═══ MATERIAL

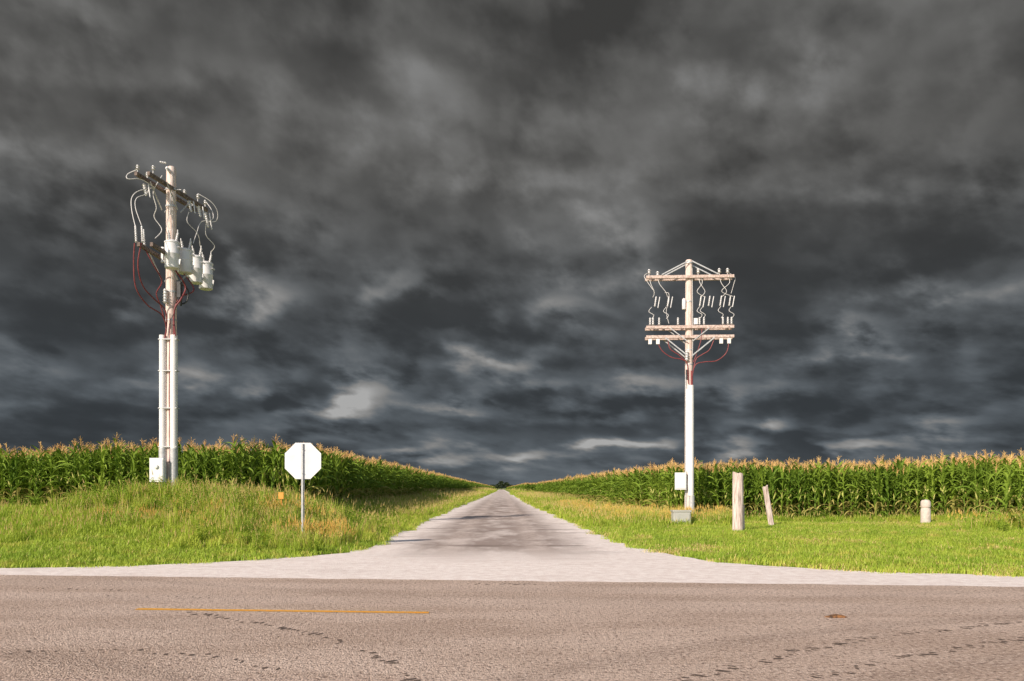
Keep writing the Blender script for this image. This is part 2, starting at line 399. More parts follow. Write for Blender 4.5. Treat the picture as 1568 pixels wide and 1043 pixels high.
# ------------------------------------------------------------------ corn
m_leaf = leaf_mat('corn_leaf', (0.11, 0.20, 0.022), (0.28, 0.39, 0.045), None, 0.22)
m_dry = leaf_mat('corn_dry_leaf', (0.50, 0.42, 0.14), (0.40, 0.38, 0.09), None, 0.25)
m_tas = leaf_mat('corn_tassel', (0.74, 0.44, 0.16), (0.82, 0.58, 0.24), None, 0.2)
m_husk = leaf_mat('corn_husk', (0.46, 0.50, 0.12), (0.64, 0.58, 0.20), None, 0.15)
def corn_plant(name, seed):
    r = random.Random(seed); V, F, M = [], [], []
    H = r.uniform(2.15, 2.3)
    def tube(p0, p1, r0, r1, mi, n=5):
        p0 = Vector(p0); p1 = Vector(p1); d = (p1 - p0).normalized()
        a = d.orthogonal().normalized(); b = d.cross(a); k = len(V)
        for P, R in ((p0, r0), (p1, r1)):
            for i in range(n):
                an = 2 * pi * i / n; V.append(tuple(P + a * math.cos(an) * R + b * math.sin(an) * R))
        for i in range(n): F.append((k + i, k + (i + 1) % n, k + n + (i + 1) % n, k + n + i)); M.append(mi)
    tube((0, 0, 0), (0.01, 0, H), 0.018, 0.008, 0)
    nl = 13; ph = r.uniform(0, 6.28)
    for i in range(nl):
        f = i / (nl - 1); z0 = 0.2 + f * (H - 0.32)
        phi = ph + (pi if i % 2 else 0) + r.uniform(-.7, .7)
        L = (0.70 + 0.38 * math.sin(pi * min(1, f * .9 + .1))) * r.uniform(.85, 1.1) * (1 - .28 * max(0, f - .7) / .3)
        th0 = math.radians(r.uniform(55, 75)); th1 = math.radians(r.uniform(-85, -40)) if f < .8 else math.radians(r.uniform(-40, 35))
        wd = r.uniform(.10, .135); mi = 1 if (f < .22 and r.random() < .7) else 0
        d = Vector((math.cos(phi), math.sin(phi), 0)); sd = Vector((-math.sin(phi), math.cos(phi), 0))
        P = Vector((0, 0, z0)); K = 7; tw = r.uniform(-.9, .9); prev = None
        for k in range(K):
            s = k / (K - 1)
            th = th0 + (th1 - th0) * s ** 1.15
            ww = wd * (0.55 + .45 * min(1, s * 3.5)) * (1 - s ** 2.4)
            up = (-d * math.sin(th) + Vector((0, 0, 1)) * math.cos(th))
            sdt = sd * math.cos(tw * s) + up * math.sin(tw * s)
            base = len(V)
            V.extend([tuple(P + sdt * ww * .5 + up * ww * .22), tuple(P), tuple(P - sdt * ww * .5 + up * ww * .22)])
            if prev is not None:
                F.append((prev, prev + 1, base + 1, base)); F.append((prev + 1, prev + 2, base + 2, base + 1)); M.extend([mi, mi])
            prev = base
            P = P + (d * math.cos(th) + Vector((0, 0, 1)) * math.sin(th)) * (L / (K - 1))
    # tassel
    tube((0.01, 0, H), (0.02, 0, H + .38), 0.009, 0.006, 2, 4)
    for i in range(8):
        an = r.uniform(0, 6.28); z0 = H + .04 + .02 * i; ll = r.uniform(.15, .26); sp = r.uniform(.2, .6)
        a = Vector((.01, 0, z0)); b = a + Vector((math.cos(an) * sp, math.sin(an) * sp, 1)).normalized() * ll * .6
        c = b + Vector((math.cos(an) * sp * 1.9, math.sin(an) * sp * 1.9, .55)).normalized() * ll * .4
        tube(a, b, .007, .006, 2, 3); tube(b, c, .007, .005, 2, 3)
    # ears
    for k in range(2 if r.random() < .4 else 1):
        an = r.uniform(0, 6.28); z0 = r.uniform(.9, 1.15) + k * .15
        d = Vector((math.cos(an) * .35, math.sin(an) * .35, 1)).normalized(); a = Vector((0, 0, z0)) + d * .02
        tube(a, a + d * .1, .018, .034, 3, 6); tube(a + d * .1, a + d * .26, .034, .014, 3, 6); tube(a + d * .26, a + d * .31, .014, .022, 1, 4)
    return mesh_obj(name, V, F, [m_leaf, m_dry, m_tas, m_husk], M, link=False)
corn_coll = bpy.data.collections.new('corn_plants')
NC = 8
for i in range(NC): corn_coll.objects.link(corn_plant('corn_plant_%d' % i, 100 + i))

def yfL(x): return 30.2 + 0.095 * (-7.9 - x)
def yfR(x): return 34.3 - 0.095 * (x - 7)
def add_corn(lst, x, y, sc=1.0, j=.05, wide=1.0):
    x += random.gauss(0, j); y += random.gauss(0, j)
    k = sc * (1 + .06 * nz(x, y, .22) + .07 * nz(x, y, .9) + random.gauss(0, .035))
    lst.append(((x, y, hgt(x, y) - .02), (random.gauss(0, .05), random.gauss(0, .05), random.uniform(0, 6.28)), (k * wide, k * wide, k), random.randrange(NC)))
cornL, cornR, cornF = [], [], []
for r in range(13):        # near faces
    for X in np.arange(-34, -7.4, .23):
        Y = yfL(X) + r * .72
        if X < Xc(Y) - 7.3: add_corn(cornL, X, Y, j=.07)
    for X in np.arange(6.6, 36, .23):
        Y = yfR(X) + r * .72
        if X > Xc(Y) + 7.6: add_corn(cornR, X, Y, j=.07)
for (lst, sg, off, y0, y1) in ((cornL, -1, 7.3, 38, 160), (cornR, 1, 7.6, 42, 163)):
    for r in range(8):
        for Y in np.arange(y0, y1, .22 if r < 4 else .32):
            add_corn(lst, Xc(Y) + sg * (off + r * .66), Y)
Y = 160
while Y < 900:
    for r in range(5): add_corn(cornL, Xc(Y) - 7.3 - r * .8, Y, wide=1.3)
    Y += .45 + (Y - 160) * .0012
Y = 195
while Y < 900:
    for r in range(5): add_corn(cornF, Xc(Y) + 6.0 + r * .8, Y, 1.05, wide=1.3)
    Y += .45 + (Y - 160) * .0012
for r in range(5):
    for X in np.arange(3.5, 40, .4): add_corn(cornF, X, 195 + r * .8, 1.05, wide=1.3)
    for Xr in np.arange(8, 40, .4): add_corn(cornR, Xc(163) + Xr, 163 - r * .6, wide=1.2)
# volunteer plants standing forward at the right
for (X, Y) in ((16.3, 26.3), (16.7, 25.9), (16.9, 26.5), (16.5, 26.9), (17.1, 26.1), (17.4, 26.5), (17.8, 26.9), (17.0, 27.2), (16.0, 27.2)):
    add_corn(cornR, X, Y, .93, .08)
for nm, lst in (('corn_field', cornL), ('corn_field.001', cornR), ('corn_field.002', cornF)):
    gn_instancer(nm, [a[0] for a in lst], [a[1] for a in lst], [a[2] for a in lst], [a[3] for a in lst], corn_coll)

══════

▶ WHAT THE EXERCISE ASKS: Locate the word "wide" in the data above. Copy every line carrying it.

▶ FULL ANSWER:
Keep writing the Blender script for this image. This is part 2, starting at line 399. More parts follow. Write for Blender 4.5. Treat the picture as 1568 pixels wide and 1043 pixels high.
def add_corn(lst, x, y, sc=1.0, j=.05, wide=1.0):
    lst.append(((x, y, hgt(x, y) - .02), (random.gauss(0, .05), random.gauss(0, .05), random.uniform(0, 6.28)), (k * wide, k * wide, k), random.randrange(NC)))
    for r in range(5): add_corn(cornL, Xc(Y) - 7.3 - r * .8, Y, wide=1.3)
    for r in range(5): add_corn(cornF, Xc(Y) + 6.0 + r * .8, Y, 1.05, wide=1.3)
    for X in np.arange(3.5, 40, .4): add_corn(cornF, X, 195 + r * .8, 1.05, wide=1.3)
    for Xr in np.arange(8, 40, .4): add_corn(cornR, Xc(163) + Xr, 163 - r * .6, wide=1.2)